And I solved my rendering crashes by activating the “Lock Interface” option… The shots that were persistently crashing, regardless of attempts of changing resolution, motion blur and other options, are now rendering fine
For how long has this been here
Might has well call it “press this to solve all your render issues”
…but, now that the render it finished, it presented shadow errors… Seems there wasn’t enough shadow pool and gave wrong results… so back to Legacy for these two problematic shots.
… but again, this file I’m working on was created by another artist for Cycles, so not the ideal case for EEVEE… it feels a miracle that it works this nice.
Edit:
It’s the world… the world just went crazy from yesterday to today. I was using simple HDRi. I’ve now attempted to have it just in 1K instead of 8K and doesn’t solve it. From the outside the buildings look good, but from the inside is just a huge white circle on the ceiling
On Linux, with the RTX3060, tested on several types of scenes, it’s rendering more or less in equivalent speed. I would say that, in my current animation, if in Legacy takes 12 seconds per frame on Next is 14 seconds per frame (this at 4K).
In my case I use the Compositor a lot, which in GPU mode is way faster than on Blender 4.1, thus actually speeding up the render if we account for both.
The same scene in Cycles, so that it’s as noise free and sharp, would take no less than 10 minutes per frame.
Viewport playback is similar to Legacy… on the things I do both are, on most of the cases, slow… not real time therefore, it’s great performance compared with Cycles!
Hi, I’m sorry if this was asked/answered before, it’s been a while since I checked the builds of 4.2.
Is it normal/expected that the first frame of an animation takes a lot longer than the rest?
And also, the first time I switch to rendered view Blender freezes for a while without any UI indication that is loading shaders/lighting (I think that’s what it is doing), is that expected?
The first time it has to load all the stuff (objects, materials, compile the shaders, etc)… it’s expected that the first frame takes longer to render yes… and even if I’m talking stupid (I’m only a blender artist) I confirm that the first frame at the first time takes longer to render indeed
When we switch to Rendered mode, for the first time, that’s the shaders compilation time and was broadly discussed above.

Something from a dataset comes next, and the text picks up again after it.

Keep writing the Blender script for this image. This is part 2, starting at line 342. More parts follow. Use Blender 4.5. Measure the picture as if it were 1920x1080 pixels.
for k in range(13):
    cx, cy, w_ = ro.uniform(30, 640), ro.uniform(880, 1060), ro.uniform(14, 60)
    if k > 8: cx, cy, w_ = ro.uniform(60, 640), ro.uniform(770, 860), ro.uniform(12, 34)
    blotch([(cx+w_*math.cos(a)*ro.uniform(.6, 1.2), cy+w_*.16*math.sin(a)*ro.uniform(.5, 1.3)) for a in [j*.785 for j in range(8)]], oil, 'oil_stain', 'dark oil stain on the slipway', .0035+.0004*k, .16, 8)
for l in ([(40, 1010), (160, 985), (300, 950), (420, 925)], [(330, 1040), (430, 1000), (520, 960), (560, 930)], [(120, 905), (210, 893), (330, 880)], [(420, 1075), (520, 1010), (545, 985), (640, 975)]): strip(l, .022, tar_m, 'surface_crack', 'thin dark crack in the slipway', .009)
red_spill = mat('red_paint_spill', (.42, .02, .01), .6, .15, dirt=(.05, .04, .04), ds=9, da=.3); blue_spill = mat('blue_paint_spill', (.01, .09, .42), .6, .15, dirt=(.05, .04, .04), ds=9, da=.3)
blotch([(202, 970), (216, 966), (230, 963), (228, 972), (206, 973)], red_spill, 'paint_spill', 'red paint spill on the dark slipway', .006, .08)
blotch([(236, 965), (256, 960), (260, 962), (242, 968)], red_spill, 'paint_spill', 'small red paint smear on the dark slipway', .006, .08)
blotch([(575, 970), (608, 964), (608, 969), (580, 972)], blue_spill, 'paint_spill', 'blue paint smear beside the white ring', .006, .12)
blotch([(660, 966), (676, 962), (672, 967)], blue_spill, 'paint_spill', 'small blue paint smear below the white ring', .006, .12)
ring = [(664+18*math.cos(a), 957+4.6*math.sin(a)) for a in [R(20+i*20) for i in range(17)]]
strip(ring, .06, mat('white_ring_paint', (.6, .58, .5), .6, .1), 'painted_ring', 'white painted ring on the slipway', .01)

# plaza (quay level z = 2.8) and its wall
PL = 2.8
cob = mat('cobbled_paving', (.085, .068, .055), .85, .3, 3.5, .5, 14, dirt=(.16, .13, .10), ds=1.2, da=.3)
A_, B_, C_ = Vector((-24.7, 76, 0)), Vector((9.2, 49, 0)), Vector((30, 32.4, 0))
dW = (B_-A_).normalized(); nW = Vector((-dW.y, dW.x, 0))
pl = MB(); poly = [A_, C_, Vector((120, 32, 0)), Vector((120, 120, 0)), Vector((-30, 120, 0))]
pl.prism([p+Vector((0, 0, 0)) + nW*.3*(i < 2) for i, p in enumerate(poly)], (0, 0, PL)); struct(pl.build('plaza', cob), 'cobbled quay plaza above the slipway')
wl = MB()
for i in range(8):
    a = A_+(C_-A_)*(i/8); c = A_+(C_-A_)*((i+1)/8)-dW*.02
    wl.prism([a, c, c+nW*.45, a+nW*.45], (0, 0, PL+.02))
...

Ok thanks, but then if the first time you switch to rendered mode it has to calculate a bunch of stuff and it may take a while to do it, shouldn’t there be any indication of it on the UI?
Right now it just freezes and it’s easy to think that there’s an error or the program stopped working…
Like the good old Playstation and Sega Saturn “now loading” screens I personally would love that as I’m a sucker for classic games… but if you open Blender by terminal you’ll see some info on it.
I tried to edit the comment but failed.
So in this zone it could actually work.
It’s optional info anyway, so who wanted it on would see something like this:
This sounds like it would be a good option, it’s visible enough so it catches the eye of the user and being a progress bar it would clearly show what’s being done under the hood
It definitely needs something to indicate that the software has not died.
Even without a progress indicator, I’ve noticed that if I click too much in the window while it’s compiling, the software application menu bar flashes up “Not Responding” - which, normally does indicate a crash has occurred.
But if you wait another 30 seconds to a minute for it to finish, eventually the alerts goes away and you can go back to working.